僕ができることと言えば、僕たちができることは「いいコンテンツを作る」「ユーザーが使いやすいサイトを作る」の2つしかないということかな。Googleがコンテンツ・サイトをどのように判断するかという、アルゴリズムの問題には関与できないわけだから。

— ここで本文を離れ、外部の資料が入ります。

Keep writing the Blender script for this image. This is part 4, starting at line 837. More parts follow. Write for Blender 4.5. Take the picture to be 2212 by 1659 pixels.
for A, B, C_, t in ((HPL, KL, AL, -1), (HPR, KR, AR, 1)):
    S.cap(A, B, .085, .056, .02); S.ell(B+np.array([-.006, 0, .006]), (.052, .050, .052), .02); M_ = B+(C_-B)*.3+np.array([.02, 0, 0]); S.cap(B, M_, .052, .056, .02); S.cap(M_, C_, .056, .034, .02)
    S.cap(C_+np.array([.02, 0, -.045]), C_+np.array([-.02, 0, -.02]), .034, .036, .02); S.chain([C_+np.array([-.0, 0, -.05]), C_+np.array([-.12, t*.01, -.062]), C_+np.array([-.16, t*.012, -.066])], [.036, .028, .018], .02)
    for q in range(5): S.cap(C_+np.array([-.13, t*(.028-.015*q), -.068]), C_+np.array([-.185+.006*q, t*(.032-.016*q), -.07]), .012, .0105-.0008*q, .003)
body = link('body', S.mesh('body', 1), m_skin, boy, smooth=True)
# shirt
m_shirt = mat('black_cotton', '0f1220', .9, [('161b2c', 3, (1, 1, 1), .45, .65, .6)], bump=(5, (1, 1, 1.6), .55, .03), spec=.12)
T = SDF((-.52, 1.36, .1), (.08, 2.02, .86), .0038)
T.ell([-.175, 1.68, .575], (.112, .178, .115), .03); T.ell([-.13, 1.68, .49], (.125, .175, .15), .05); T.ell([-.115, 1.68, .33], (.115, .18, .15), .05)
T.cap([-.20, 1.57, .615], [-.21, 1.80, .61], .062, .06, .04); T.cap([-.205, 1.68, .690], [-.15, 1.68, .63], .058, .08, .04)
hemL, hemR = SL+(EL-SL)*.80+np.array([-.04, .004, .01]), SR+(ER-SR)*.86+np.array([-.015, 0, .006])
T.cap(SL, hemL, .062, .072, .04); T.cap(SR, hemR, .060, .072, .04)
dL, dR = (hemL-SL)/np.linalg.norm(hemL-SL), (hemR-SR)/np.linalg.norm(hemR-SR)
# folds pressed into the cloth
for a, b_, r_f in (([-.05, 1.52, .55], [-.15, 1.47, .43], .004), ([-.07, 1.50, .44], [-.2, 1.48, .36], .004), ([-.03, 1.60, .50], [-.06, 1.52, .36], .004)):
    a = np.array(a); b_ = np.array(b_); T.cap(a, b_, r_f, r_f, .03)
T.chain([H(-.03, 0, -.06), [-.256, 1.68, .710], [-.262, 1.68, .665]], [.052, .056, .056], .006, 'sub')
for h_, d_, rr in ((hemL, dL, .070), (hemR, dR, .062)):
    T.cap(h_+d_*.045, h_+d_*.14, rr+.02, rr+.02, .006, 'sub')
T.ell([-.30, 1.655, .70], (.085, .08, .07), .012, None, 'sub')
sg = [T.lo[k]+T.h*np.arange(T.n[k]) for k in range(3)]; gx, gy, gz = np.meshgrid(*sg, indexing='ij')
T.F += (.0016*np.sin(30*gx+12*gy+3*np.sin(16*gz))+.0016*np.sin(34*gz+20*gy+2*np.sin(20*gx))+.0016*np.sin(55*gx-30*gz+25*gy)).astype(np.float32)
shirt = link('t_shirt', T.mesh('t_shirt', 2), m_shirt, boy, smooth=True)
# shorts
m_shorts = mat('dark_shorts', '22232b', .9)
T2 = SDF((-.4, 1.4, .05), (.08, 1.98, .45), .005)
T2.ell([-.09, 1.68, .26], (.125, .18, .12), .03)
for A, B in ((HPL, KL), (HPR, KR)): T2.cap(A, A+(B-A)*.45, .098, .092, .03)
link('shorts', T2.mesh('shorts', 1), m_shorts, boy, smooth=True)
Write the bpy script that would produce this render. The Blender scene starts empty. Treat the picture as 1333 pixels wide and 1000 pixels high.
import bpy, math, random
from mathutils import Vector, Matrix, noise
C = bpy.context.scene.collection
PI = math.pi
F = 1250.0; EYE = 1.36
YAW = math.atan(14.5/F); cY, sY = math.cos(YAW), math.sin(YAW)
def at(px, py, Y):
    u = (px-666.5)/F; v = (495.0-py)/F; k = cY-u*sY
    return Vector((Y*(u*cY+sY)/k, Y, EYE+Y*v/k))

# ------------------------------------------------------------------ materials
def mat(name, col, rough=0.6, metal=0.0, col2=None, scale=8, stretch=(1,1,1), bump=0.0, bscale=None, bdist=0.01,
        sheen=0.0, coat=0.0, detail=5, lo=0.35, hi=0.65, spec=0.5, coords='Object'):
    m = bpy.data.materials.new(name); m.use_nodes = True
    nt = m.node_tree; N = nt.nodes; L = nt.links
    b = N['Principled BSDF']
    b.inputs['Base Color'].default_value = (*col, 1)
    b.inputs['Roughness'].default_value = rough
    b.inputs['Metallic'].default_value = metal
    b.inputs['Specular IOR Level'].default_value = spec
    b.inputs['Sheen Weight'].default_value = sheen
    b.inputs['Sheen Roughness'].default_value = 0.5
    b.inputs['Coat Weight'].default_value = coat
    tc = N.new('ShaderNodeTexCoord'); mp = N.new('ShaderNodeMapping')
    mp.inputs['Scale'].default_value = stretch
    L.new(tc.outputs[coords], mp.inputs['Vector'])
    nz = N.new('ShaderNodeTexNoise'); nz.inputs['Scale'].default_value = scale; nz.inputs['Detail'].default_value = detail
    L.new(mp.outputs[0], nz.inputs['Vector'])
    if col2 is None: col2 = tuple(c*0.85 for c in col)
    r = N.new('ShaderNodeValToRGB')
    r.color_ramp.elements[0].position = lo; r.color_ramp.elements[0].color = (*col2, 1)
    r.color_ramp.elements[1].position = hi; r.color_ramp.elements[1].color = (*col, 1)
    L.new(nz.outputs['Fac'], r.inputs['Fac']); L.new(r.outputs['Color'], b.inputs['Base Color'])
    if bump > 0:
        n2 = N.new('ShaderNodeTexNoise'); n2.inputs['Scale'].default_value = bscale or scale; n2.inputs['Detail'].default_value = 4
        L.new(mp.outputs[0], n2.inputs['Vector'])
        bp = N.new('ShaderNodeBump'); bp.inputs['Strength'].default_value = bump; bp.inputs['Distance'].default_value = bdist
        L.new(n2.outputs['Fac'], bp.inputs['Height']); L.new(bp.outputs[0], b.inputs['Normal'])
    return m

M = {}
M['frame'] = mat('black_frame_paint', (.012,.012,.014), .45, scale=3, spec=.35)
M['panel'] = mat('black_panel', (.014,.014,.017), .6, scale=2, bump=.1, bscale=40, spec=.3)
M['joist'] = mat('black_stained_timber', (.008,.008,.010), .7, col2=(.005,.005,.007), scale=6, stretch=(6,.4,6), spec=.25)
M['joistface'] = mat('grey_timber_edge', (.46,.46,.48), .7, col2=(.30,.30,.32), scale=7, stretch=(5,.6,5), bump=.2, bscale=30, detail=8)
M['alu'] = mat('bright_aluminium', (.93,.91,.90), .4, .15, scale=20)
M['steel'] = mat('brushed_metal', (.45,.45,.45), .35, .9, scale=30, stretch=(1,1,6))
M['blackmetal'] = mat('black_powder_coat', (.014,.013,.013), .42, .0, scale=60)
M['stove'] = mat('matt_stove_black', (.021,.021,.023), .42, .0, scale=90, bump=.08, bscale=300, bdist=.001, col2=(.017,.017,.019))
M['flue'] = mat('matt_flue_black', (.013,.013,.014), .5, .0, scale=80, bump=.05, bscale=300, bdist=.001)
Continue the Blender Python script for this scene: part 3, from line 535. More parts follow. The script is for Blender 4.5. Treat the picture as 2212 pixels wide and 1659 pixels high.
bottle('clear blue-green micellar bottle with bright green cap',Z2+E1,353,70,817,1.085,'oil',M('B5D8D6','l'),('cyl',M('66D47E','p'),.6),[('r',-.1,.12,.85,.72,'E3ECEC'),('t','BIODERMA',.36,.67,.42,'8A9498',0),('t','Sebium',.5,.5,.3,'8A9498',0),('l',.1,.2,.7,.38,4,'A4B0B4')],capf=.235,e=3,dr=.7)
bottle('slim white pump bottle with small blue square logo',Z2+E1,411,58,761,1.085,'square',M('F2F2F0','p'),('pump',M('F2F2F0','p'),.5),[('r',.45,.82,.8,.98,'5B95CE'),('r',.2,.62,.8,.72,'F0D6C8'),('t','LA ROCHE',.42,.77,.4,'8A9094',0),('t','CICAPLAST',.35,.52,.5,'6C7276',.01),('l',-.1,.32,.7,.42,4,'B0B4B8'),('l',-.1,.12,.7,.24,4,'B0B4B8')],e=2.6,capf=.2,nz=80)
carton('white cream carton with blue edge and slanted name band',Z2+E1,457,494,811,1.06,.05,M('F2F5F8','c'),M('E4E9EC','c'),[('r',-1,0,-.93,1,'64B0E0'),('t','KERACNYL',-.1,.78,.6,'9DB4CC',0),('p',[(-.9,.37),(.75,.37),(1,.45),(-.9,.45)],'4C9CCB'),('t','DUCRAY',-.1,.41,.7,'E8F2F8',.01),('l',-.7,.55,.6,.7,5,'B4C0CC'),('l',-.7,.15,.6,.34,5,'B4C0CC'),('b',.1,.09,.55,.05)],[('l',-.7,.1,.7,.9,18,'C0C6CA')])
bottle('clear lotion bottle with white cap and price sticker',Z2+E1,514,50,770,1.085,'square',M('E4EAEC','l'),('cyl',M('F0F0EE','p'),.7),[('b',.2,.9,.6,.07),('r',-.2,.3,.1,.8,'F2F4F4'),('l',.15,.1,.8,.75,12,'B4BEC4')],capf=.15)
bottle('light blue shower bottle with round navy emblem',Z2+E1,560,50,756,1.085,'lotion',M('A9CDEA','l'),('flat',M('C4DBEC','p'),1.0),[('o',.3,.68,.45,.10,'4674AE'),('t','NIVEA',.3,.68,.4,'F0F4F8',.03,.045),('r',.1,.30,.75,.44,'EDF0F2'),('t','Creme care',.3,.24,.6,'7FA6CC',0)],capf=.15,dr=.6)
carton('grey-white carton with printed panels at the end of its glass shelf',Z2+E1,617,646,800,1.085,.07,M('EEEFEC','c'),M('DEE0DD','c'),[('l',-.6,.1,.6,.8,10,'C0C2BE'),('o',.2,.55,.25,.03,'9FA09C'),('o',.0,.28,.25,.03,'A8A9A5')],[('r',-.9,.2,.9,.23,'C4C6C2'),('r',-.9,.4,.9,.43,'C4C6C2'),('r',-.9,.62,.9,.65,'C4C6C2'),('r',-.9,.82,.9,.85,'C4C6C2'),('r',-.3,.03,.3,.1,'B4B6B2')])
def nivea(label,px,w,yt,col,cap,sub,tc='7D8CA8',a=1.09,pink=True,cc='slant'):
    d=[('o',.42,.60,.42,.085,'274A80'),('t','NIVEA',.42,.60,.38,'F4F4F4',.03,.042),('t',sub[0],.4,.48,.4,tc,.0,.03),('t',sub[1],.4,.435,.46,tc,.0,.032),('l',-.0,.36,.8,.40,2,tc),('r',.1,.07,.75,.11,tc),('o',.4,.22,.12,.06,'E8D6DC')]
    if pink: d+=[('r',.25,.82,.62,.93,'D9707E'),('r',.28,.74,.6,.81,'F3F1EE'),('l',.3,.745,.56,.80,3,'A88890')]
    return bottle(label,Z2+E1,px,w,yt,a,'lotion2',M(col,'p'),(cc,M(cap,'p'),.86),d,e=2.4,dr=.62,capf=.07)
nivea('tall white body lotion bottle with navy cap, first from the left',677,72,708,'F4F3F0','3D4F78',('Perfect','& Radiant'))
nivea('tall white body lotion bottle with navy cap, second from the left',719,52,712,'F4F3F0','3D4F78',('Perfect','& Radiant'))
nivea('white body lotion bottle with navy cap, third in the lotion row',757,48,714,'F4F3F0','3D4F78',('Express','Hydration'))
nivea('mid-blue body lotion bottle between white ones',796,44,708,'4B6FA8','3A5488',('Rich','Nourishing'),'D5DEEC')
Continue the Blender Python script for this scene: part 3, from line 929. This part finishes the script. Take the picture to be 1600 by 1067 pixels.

僕はコンサルタントではありません。「Advocate」なんです。
本田:
謙一さんから見て、SEOに向いている人はどのような人だと思いますか?
鈴木:
SEOが好きで好奇心を持っている人と、その好奇心を継続できる人かなと思います。あとはやっぱり、英語が出来たほうがいいよね。今は便利な翻訳ツールがあるけれど、カンファレンスでのコミュニケーションでは、英語がほぼ必須ですから。英語力というのは、僕にとっては大きなアドバンテージだったと思う。
本田:
なるほど。海外のSEO専門家には、どのような共通点がある?
鈴木:
みんな辻さんたちのようなSEOオタクだね!なかにはWebサイト制作会社を設立して、「SEOは完全に趣味」と口にする超一流の専門家もいるよ(笑)。
本田:
それはすごいな(笑)。今はもう、SEOだけを学ぶ時代ではないと思います。それでも、SEOに取り組みたいという人は、何をすべきだと謙一さんは考えますか?
鈴木:
SEOで稼ぎたいのなら、データ分析ができる・できないで大きな差が生まれると思います。まあ、SEOでお金を稼いでいない僕が言うのも変な話だけどね(笑)。
本田:
世間には、謙一さんをSEOコンサルタントだと思っている人がたくさんいるよね。
鈴木:
それは違うので、ここでハッキリ否定しておかないとね。
僕はSEOコンサルタントではありません。ただのウンチクたれです!
本田:
謙一さんの肩書ってなんだっけ?
鈴木:
Search Advocate(サーチ・アドボケイト)。「Advocate」というのは、宣言する・伝える・提唱するという意味だね。僕の仕事は、SEOの最新情報をわかりやすく人々に伝えることだと思ってください。
本田:
まさに、「海外SEO情報メルマガ」や「海外SEO情報ブログ」でやってきたことですね。謙一さんにぴったりな肩書だ。